“Amore scusami tanto. Ti lascio qui fuori da sola un attimo. Ma torno subito. Purtroppo devo portare dentro lui, che da solo non ci vuole proprio andare. Smac smac”. “Amore” è una cagnetta, “lui” è un umano di tre anni, figlio per la precisione, della mammina angosciata dal dover parcheggiare, per accudir lei, la delicata bestiola, legandola col guinzaglio al cancello. Facile che “amore” riporti un mezzo trauma psicologico; meno male che c’è lo strizzacervelli anche per i quadrupedi.



Se non accadessero mai simili scene, forse si potrebbe guardare con minore apprensione a notizie come quella, giunta ieri dalla Cina, di avvenuta clonazione di due macachi, nel senso di primati, cioè di esseri del raggruppamento del mondo animale di cui fa parte anche l’uomo. Clonazione vuol dire metodo pecora Dolly, cioè riproduzione di esemplare fotocopia non per scissione gemellare ma per riproduzione asessuale e agamica. Addentrarsi in queste nozioni esige conoscenze scientifiche. Aver presente la scena di “Amore & Lui” all’ingresso della scuola materna, invece, aiuta chiunque disponga di elementare buon senso quantomeno ad interrogarsi sul criterio di giudizio e quindi sulla soglia invalicabile dove il potere della scienza si deve trattenere, come ogni “potere”, perché riconosce il superiore “non negoziabile” valore della dignità umana, a cui la ricerca stessa deve essere chiaramente e interamente orientata pena snaturare sé stessa.



Tra i maggiori meriti della scoperta, stando alle prima dichiarazioni, i ricercatori cinesi vantano futuribili benefici per la cura delle malattie e una prossima riduzione del numero di animali sacrificati per ogni singolo esperimento. Sic.
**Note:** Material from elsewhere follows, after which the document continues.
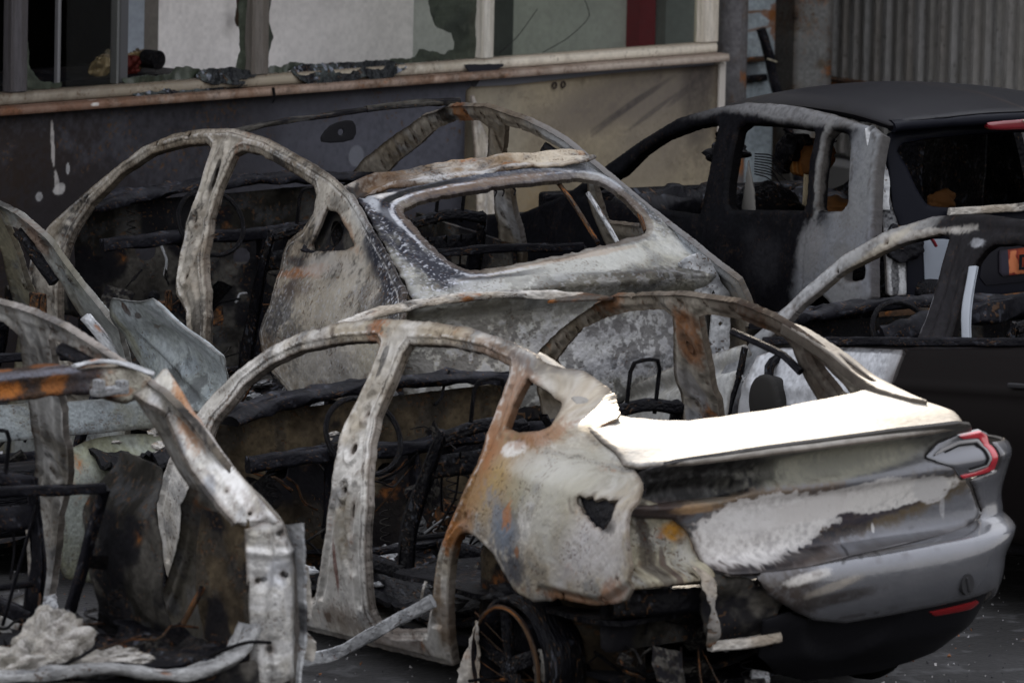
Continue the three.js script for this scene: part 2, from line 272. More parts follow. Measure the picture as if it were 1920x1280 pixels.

Eh sì, perché loro parlano di un “esercito di primati cloni” da costruire e mettere a disposizione della ricerca. Proposito inquietantissimo. Mi sognerò stanotte un esercito di zombie, pardon di cloni. Del resto ci sarà una ragione per cui la clonazione di primati in Europa è proibita per motivi etici. Non è infatti in sé e per sé la clonazione animale a dover essere esclusa in assoluto; è il suo avvicinamento alla clonazione umana che deve trovare il cammino sbarrato.



Qui non si scherza. Siamo alla vigilia della possibilità teorica di clonare l’uomo. Segnare il confine invalicabile è compito dell’etica e delle leggi, non v’è dubbio. Ma l’etica e le leggi vanno dietro alla testa (e talvolta alla pancia, ahimè) degli uomini. I quali, se sono potenti, sono pure capaci di sfidarsi a chi ha il bottone più grosso per far esplodere la bomba atomica. O, vuoi mai vedere?, per clonare manipoli di cavie umane…

Noi gente comune che per fortuna non abbiamo grossi bottoni, possiamo e dobbiamo tenere viva la domanda su cosa fa essere l’uomo uomo, essere unico, irripetibile e libero: non il posto nella catalogazione del Linneo, ma il rapporto con l’infinito: sentito, presentito, desiderato, pregato o anche inconsapevolmente agognato, o dolorosamente segnato dalla ferita della sua mancanza.

Se nell’umano non arriviamo a vedere questo, non cerchiamo questa profondità, non riconosciamo con chiarezza questo livello, finiremo per non capire perché mai preferire un bambino rompiballe a una cagnetta buona. In fondo sono due oggetti, valutabili sotto il profilo dell’appagamento che ci danno. E siccome segni di questa confusione non mancano, la linea invalicabile di confine tra il potere e l’umano rischia di diventare evanescente. Meglio fare chiarezza, soprattutto mettendo, accese sopra il moggio, lampade di chiara testimonianza di amore all’umano. E stare all’erta.